Pro-Tibet and human rights groups will on March 5 hold a march in Taipei to show solidarity with Tibetans and other minority groups facing oppression in China, Taipei Times reported.
The march held annually in early March since 2004, was originally intended to commemorate those who died during a Tibetan uprising against Chinese rule that began on March 10, 1959.
It has grown over the years in terms of its size and agenda, the organizers said, adding that this year’s event is also meant to show support for people facing oppression in Xinjiang and Hong Kong, Taipei Times reported.
Kelsang Gyaltsen Bawa, the Tibetan government-in-exile’s representative to Taiwan, on Friday, urged the Taiwanese to learn a lesson from those who face oppression by the Chinese government.
“Taiwan is a beacon of democracy and it must not go down the same path as Tibet, Xinjiang and Hong Kong,” Gyaltsen told a news conference outside the legislature in Taipei.
Gyaltsen, who heads the Tibet Religious Foundation of His Holiness the Dalai Lama, said China invaded Tibet in 1950 and a year later forced Tibetans to agree to the Seventeen-Point Agreement on the “return” of Tibet to China, Taipei Times reported.
He said that, Beijing has breached clauses in the agreement that says religion and customs should be respected, instead implementing policies aimed at fundamentally changing Tibet.
These changes led to the uprising of Tibetans against the Chinese government in March 1959, he said.

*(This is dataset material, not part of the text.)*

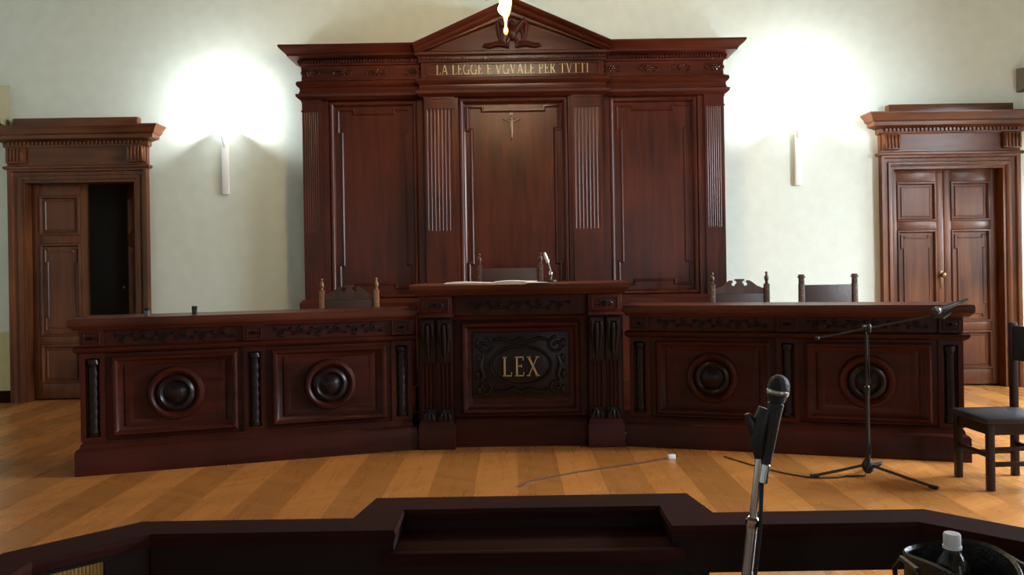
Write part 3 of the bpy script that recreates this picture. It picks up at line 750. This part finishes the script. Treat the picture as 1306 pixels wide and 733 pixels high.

Tibetans inside and outside of Tibet continue to be persecuted for their culture and beliefs by Chinese authorities, wrote Janet Rice, a Senator in the Australian Parliament, for a report in Tibet Rights Collective.

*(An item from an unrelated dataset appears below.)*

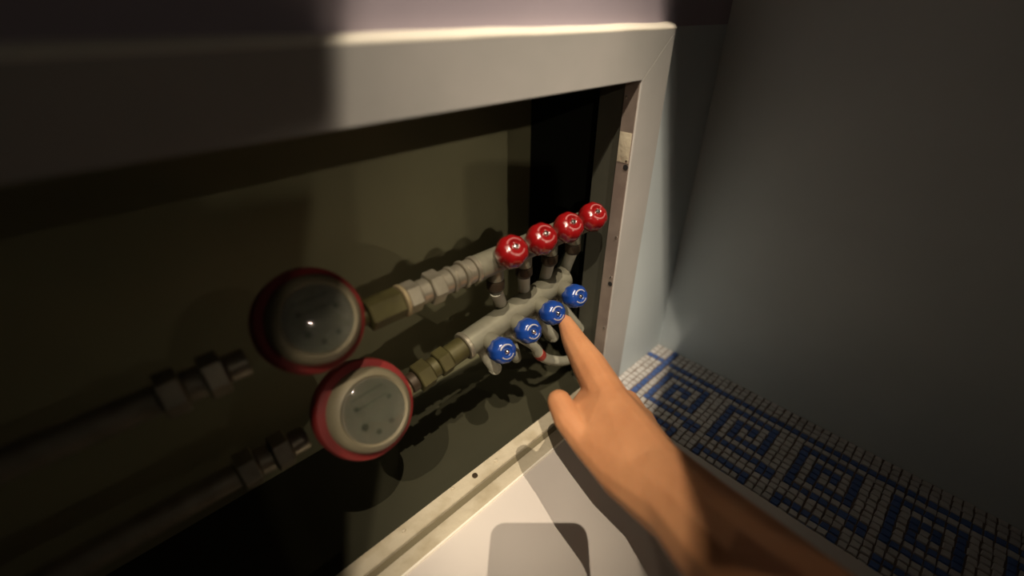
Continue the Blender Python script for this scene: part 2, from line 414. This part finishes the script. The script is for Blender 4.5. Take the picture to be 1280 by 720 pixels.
# ------------------------------------------------------------ water meters
def water_meter(c, ax, R, label, pipe_pt, pipe_dir):
    t = thing('water_meter', label, 'meter', tuple(c))
    ax = ax.normalized()
    link('meter_body', lathe(bmesh.new(), c, ax, [(-.055, R*.35), (-.050, R*.62), (-.030, R*.80), (-.018, R*.84)], 48), M['brass'], t)
    link('red_ring', lathe(bmesh.new(), c, ax, [(-.024, R*.90), (-.022, R*.985), (-.010, R), (-.007, R*.97), (-.005, R*.80)], 64), M['rim'], t)
    link('cream_ring', lathe(bmesh.new(), c, ax, [(-.006, R*.83), (.000, R*.82), (.004, R*.76), (.0065, R*.67), (.004, R*.61)], 64), M['meter'], t)
    d = link('dial', lathe(bmesh.new(), c, ax, [(.0, R*.62), (.005, R*.62)], 64), M['dial'], t)
    a, u, v = basis(ax)
    for (q, w, s) in [(.30, -.18, .07), (.10, -.40, .055), (.30, .20, .05), (-.2, -.35, .055), (-.35, .1, .05)]:
        link('dial_spot', lathe(bmesh.new(), c+(u*q+v*w)*R+ax*.005, ax, [(0, R*s), (.0004, R*s)], 14), M['ink'], d)
    bm = bmesh.new()
    p = c+v*R*.28+ax*.0052
    for s in range(2):
        pts = [p-u*R*.34+v*R*(.1-.2*s), p+u*R*.34+v*R*(.1-.2*s)]
        tube(bm, pts, .0004, 6)
    link('counter_window', bm, M['ink'], d)
    link('cover_glass', lathe(bmesh.new(), c, ax, [(.0062, R*.61), (.0074, R*.59), (.0082, R*.4), (.0085, R*.1)], 48), M['glass'], t)
    # threaded nipples on both sides of the body
    ps = pipe_pt
    link('nipple', lathe(bmesh.new(), ps, pipe_dir, [(0, .0075), (.012, .0075), (.013, .0095), (.020, .0095), (.021, .0068), (.050, .0068)], 28), M['paleb'], t)
    return t
axm = Vector((.05, -.86, .50))
RMT = .037
c1 = onY(465, 512, .012)
e = Ob-db*.090
water_meter(c1, axm, RMT, 'round water meter with pale dial and red ring, lower one, next to the sill', e-db*.050, db)
c2 = onY(396, 399, .022)
e = Or+dX*(x0-.112)
water_meter(c2, axm, .034, 'round water meter with red ring at the upper left, nearest the red manifold', e-dX*.050, dX)
for (cc, O, d_, lab) in [(c1, Ob, db, 'lower'), (c2, Or+dX*x0, dX, 'upper')]:
    pass
# feed pipes left of the meters
for cc, lab in ((c2, 'dull metal feed pipe with nuts, left of the upper water meter'), (c1, 'dull metal feed pipe with nuts, left of the lower water meter')):
    o = Vector((cc.x-.040, .045, cc.z-.024))
    t = thing('feed_pipe', lab, 'pipe', tuple(o))
    for (a, b_, r, hx, nm) in [(0, .012, .009, 0, 'pipe_sleeve'), (.0125, .024, .0128, 1, 'hex_nut'), (.0245, .034, .0100, 0, 'pipe_sleeve'), (.0345, .046, .0128, 1, 'hex_nut'), (.0465, .300, .0088, 0, 'pipe')]:
        ring_part(nm, t, o, Vector((-1, 0, 0)), a, b_, r, M['nickel'], bool(hx))

# ------------------------------------------------------------ pointing arm
def sph(p, r): return (Vector(p), r)
def hull(bm, spheres, sub=2):
    b2 = bmesh.new()
    for p, r in spheres:
        s = bmesh.ops.create_icosphere(b2, subdivisions=sub, radius=r)
        for v in s['verts']: v.co += p
    r = bmesh.ops.convex_hull(b2, input=b2.verts[:])
    junk = [g for g in r['geom_interior'] if isinstance(g, bmesh.types.BMVert)]
    bmesh.ops.delete(b2, geom=list(set(junk)), context='VERTS')
    me = bpy.data.meshes.new('tmp'); b2.to_mesh(me); b2.free(); bm.from_mesh(me); bpy.data.meshes.remove(me)
def chain(bm, pts):
    for a, b in zip(pts, pts[1:]): hull(bm, [a, b])
def A_(x, y, z, r): return (atz(x, y, z), r)
def grow(bm, name, parent, voxel=.0014, smooth=6):
    me = bpy.data.meshes.new(name+'_hulls'); bm.to_mesh(me); bm.free()
    o = bpy.data.objects.new(name+'_tmp', me); COL.objects.link(o)
    md = o.modifiers.new('r', 'REMESH'); md.mode = 'VOXEL'; md.voxel_size = voxel; md.use_smooth_shade = True
    ms = o.modifiers.new('s', 'SMOOTH'); ms.factor = .5; ms.iterations = smooth
    dg = bpy.context.evaluated_depsgraph_get(); ev = o.evaluated_get(dg)
    m2 = bpy.data.meshes.new_from_object(ev); bpy.data.objects.remove(o, do_unlink=True); bpy.data.meshes.remove(me)
    m2.name = name; m2.materials.clear(); m2.materials.append(M['skin'])
    for p in m2.polygons: p.use_smooth = True
    q = bpy.data.objects.new(name, m2); COL.objects.link(q)
    if parent: q.parent = parent; q.matrix_parent_inverse = parent.matrix_world.inverted()
    return q
HAND = dict(
    i=[A_(707, 403, .446, .0078), A_(717, 425, .428, .0118), A_(736, 456, .400, .0155), A_(764, 505, .362, .0172)],
    m=[A_(762, 520, .425, .0075), A_(757, 496, .428, .0082), A_(763, 487, .408, .0100), A_(785, 516, .368, .0125)],
    n=[A_(785, 528, .415, .0072), A_(780, 506, .418, .0080), A_(785, 501, .396, .0098), A_(803, 535, .356, .0120)],
    p=[A_(803, 540, .398, .0066), A_(797, 524, .398, .0072), A_(804, 522, .380, .0088), A_(816, 556, .342, .0110)],
    t=[A_(699, 502, .366, .0102), A_(710, 524, .355, .0118), A_(736, 556, .338, .0128), A_(776, 594, .312, .0160)],
)
WR = [A_(800, 596, .305, .0185), A_(822, 578, .308, .0170)]
FA = [A_(868, 642, .275, .0240), A_(950, 725, .235, .0300), A_(1100, 880, .175, .0370)]
person = thing('person', 'bare right arm reaching in and pointing at a blue knob with the index finger', 'person', tuple(atz(1100, 880, .175)))
bm = bmesh.new()
for k in 'imnp': chain(bm, HAND[k])
chain(bm, HAND['t'])
# palm: metacarpal slabs from each knuckle to the wrist
ks = [HAND[k][3] for k in 'imnp']
for a, b in zip(ks, ks[1:]): hull(bm, [a, b, WR[0], WR[1]])
hull(bm, [HAND['i'][3], HAND['t'][2], HAND['t'][3], WR[0]])
hull(bm, [HAND['t'][3], WR[0], WR[1]])
hull(bm, [HAND['t'][3], WR[0], (FA[0][0]-rt*.006, .023)])
# web between thumb and index
hull(bm, [(HAND['i'][3][0], .0100), (HAND['t'][2][0], .009), (HAND['t'][3][0], .012)])
hull(bm, [WR[0], WR[1], (FA[0][0]+rt*-.006, .024), (FA[0][0]+rt*.006, .023)])
hull(bm, [(FA[0][0]+rt*-.006, .024), (FA[0][0]+rt*.006, .023), (FA[1][0]+rt*-.006, .029), (FA[1][0]+rt*.006, .028)])
hull(bm, [(FA[1][0]+rt*-.006, .029), (FA[1][0]+rt*.006, .028), (FA[2][0], .036)])
hull(bm, [A_(738, 490, .385, .0085), A_(722, 512, .368, .0080), HAND['i'][3], HAND['t'][2]])
hull(bm, [A_(738, 490, .385, .0085), HAND['i'][3], HAND['m'][3], HAND['t'][3]])
# knuckle and joint bumps on the back of the hand
for k, rr in (('i', .0070), ('m', .0070), ('n', .0065), ('p', .006)):
    hull(bm, [(HAND[k][3][0]-fw*.0070+up*.002, rr), (HAND[k][3][0], rr)])
hull(bm, [(HAND['i'][2][0]-fw*.0025+rt*.0010, .0080), HAND['i'][2]])
body = grow(bm, 'arm', person)
# nails: index (seen edge on at the tip) and thumb
def nail(c, nrm, along, w, l):
    nrm = nrm.normalized(); along = (along-nrm*along.dot(nrm)).normalized(); side = nrm.cross(along)
    bm = bmesh.new(); V = []
    for i in range(7):
        row = []
        for j in range(7):
            s, q = (j/3-1), (i/3-1)
            ww = w*(1-.18*max(0, q)**2)
            row.append(bm.verts.new(c+along*l*q+side*ww*s+nrm*(.0008-.0022*s*s-.0006*q*q)))
        V.append(row)
    for i in range(6):
        for j in range(6): bm.faces.new((V[i][j], V[i][j+1], V[i+1][j+1], V[i+1][j]))
    r = bmesh.ops.solidify(bm, geom=bm.faces[:], thickness=.0006)
    return link('fingernail', bm, M['nail'], person)
i0, i1 = HAND['i'][0][0], HAND['i'][1][0]
ni = -fw + up*.35
al = (i0-i1).normalized(); ni = (ni-al*ni.dot(al)).normalized()
nail(i0+ni*.0062-al*.001, ni, al, .0046, .0055)

# ------------------------------------------------------------ the phone that films, behind the lens (casts the shadow on the board)
bm = bmesh.new(); w0, w1, h0, h1, th = -.042, .028, -.134, .013, .008
cr = .010; ring = []
for (cx, cy, a0) in ((w1-cr, h1-cr, 0), (w0+cr, h1-cr, 90), (w0+cr, h0+cr, 180), (w1-cr, h0+cr, 270)):
    for q in range(7):
        a = math.radians(a0+15*q); ring.append((cx+cr*math.cos(a), cy+cr*math.sin(a)))
R1 = [bm.verts.new(CAM+rt*x+up*y-fw*.003) for x, y in ring]; R2 = [bm.verts.new(CAM+rt*x+up*y-fw*(.003+th)) for x, y in ring]
bm.faces.new(R1); bm.faces.new(R2[::-1])
for k in range(len(ring)): bm.faces.new((R1[k], R1[(k+1) % len(ring)], R2[(k+1) % len(ring)], R2[k]))
tag(link('mobile_phone', bm, M['phone']), 'black mobile phone behind the viewpoint, casting the rounded shadow on the board', 'phone')

# ------------------------------------------------------------ lamps, two added low fills among them; added black masks cut each beam
def edge(x, z):                       # where the edge of the lit strip meets the plane of the wall, at height z
    a, b = onY(x, 40, 0), onY(x, 420, 0)
    return a+(b-a)*((z-a.z)/(b.z-a.z))
def aim(lp, p): return lp+(p-lp)*(-lp.y/(p.y-lp.y))      # where a ray from the lamp through p meets the plane Y=0
for n_, (lp, pw) in enumerate(LAMPS):
    cor = [edge(438, .10), edge(842, .10), aim(lp, onZ(842, 431, ZF)), aim(lp, atz(846, 530, .30)), aim(lp, atz(842, 720, .25)),
           aim(lp, onZ(842, 800, OB)), aim(lp, onZ(438, 800, OB)), aim(lp, onY(438, 560, .05)), aim(lp, onY(438, 170, .0))]
    if lp.z < 1: cor[-2:] = [aim(lp, onY(438, 600, .03)), aim(lp, onY(438, 420, .09)), aim(lp, onY(438, 215, .12)), onY(438, 163, 0)]
    t = thing('hanging_lamp', ['left-hand black-shaded lamp hanging high on a short cord behind the viewpoint', 'right-hand black-shaded lamp hanging high on a short cord behind the viewpoint', 'right-hand black-shaded lamp hanging low on a long cord behind the viewpoint', 'left-hand black-shaded lamp hanging low on a long cord behind the viewpoint'][n_], 'lamp', tuple(lp))
    bm = bmesh.new()
    near = [lp+(c-lp)*(.05 if lp.z > 1 else .10) for c in cor]; far = [lp+(c-lp)*(.34 if lp.z > 1 else .5) for c in cor]
    cen = sum(near, Vector())/len(near); bk = [lp+(v-cen)*1.6-(cen-lp).normalized()*.04 for v in near]
    nv, fv, bv = [[bm.verts.new(v) for v in L] for L in (near, far, bk)]
    N = len(cor)
    for k in range(N):
        bm.faces.new((nv[k], nv[(k+1) % N], fv[(k+1) % N], fv[k])); bm.faces.new((bv[k], bv[(k+1) % N], nv[(k+1) % N], nv[k]))
    bm.faces.new(bv)
    o = link('lamp_shade', bm, M['blacktube'], t, smooth=False)  # unseen mask, added to keep lamp light off both sides of the view
    link('cord', tube(bmesh.new(), [lp+Vector((0, 0, .02)), lp+Vector((0, 0, .07)), Vector((lp.x, lp.y, 2.021))], .003, 8), M['phone'], t)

According to Tibet Rights Collective, Tibetan Uprising Day is observed on March 10 each year. It commemorates the 1959 Tibetan uprising, which ultimately resulted in a violent crackdown on Tibetan independence movements and in the flight of the Dalai Lama into exile.

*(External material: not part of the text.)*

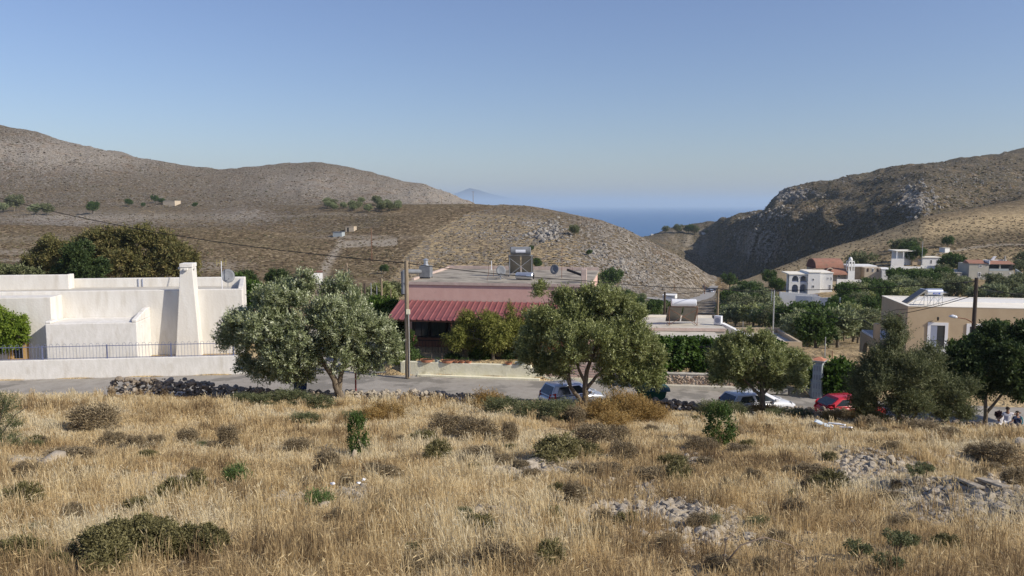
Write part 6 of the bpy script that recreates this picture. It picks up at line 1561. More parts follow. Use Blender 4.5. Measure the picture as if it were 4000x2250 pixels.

According to estimates, over a million Tibetans have since been killed and, with the Chinese government’s policy of resettlement of Chinese people to Tibet, Tibetans have become a minority in their own country.
A group of UN special rapporteurs had in November last year, issued a statement noting their grave concerns. They said they had received information:”… concerning what appears to amount to a policy of acculturation and assimilation of the Tibetan culture into the dominant Han Chinese majority, through a series of oppressive actions against Tibetan educational, religious and linguistic institutions, in contradiction with the right to freedom of religion and belief, the right to education and cultural rights of the Tibetan people.”